Actually, the swastika flag proved to be a dramatic one, and produced a hypnotic effect on the masses.

The Nazi flag was red, with a black sinistroverse swastika, most of the times appearing lying on an angle, to produce an even more dynamic illusion of circular movement.

 

   The photograph shows one of the first Nazi parades in which the swastika flag was carried as a party symbol.

    January, 1923. First Nazi rally in Munich. The most interesting thing in this photograph is that at that early date apparently there was no agreement about the type of swastika to use as a Nazi symbol.
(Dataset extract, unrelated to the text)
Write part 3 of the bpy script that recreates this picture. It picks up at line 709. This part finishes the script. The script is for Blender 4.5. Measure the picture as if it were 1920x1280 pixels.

Even though all of them are sinistroverse ones, the flags show most swastikas laying flat on one side and also a short-legged swastika, but none of them resting on an angle, like the one chosen by Hitler.

  The "official program" or "Festschrift" of the first meeting of "The National Socialist Freedom Movement of Greater Germany," held in Weimar in 1924. It shows a sinistroverse swastika lying flat on its side.  
   "This hand guides the Reich: German youth, follow it in the ranks of the Hitler Youth." This late-20s poster shows the Nazi banner with sinistroverse swastikas standing on its angles, inscribed not in a circle but in a square. Still no agreement!

  A poster published in the early thirties by the Communist KPD denounces Hitler: "Workers, how much longer will you allow this comedy to go on? Make an end of it, vote Communist."

It shows Hitler sporting a short-legged destroverse swastika on his lapel.

 

 "The March into the Grave," a caricature by A. Paul Weber illustrating Ernst Niekisch's 1932 pamphlet "Hitler-ein deutsches Verhängnis" (Hitler Germany's doom), which predicted that the Nazis would lead Germany to disaster. Apparently at this time there was still some confusion about the Nazi symbol. The drawing shows a short-legged swastika standing flat on one of its legs.  
   Hitler attends a rally in Potsdam on 2 October, 1932. Behind him there is a large flag depicting the swastika inscribed in a square, not in a circle.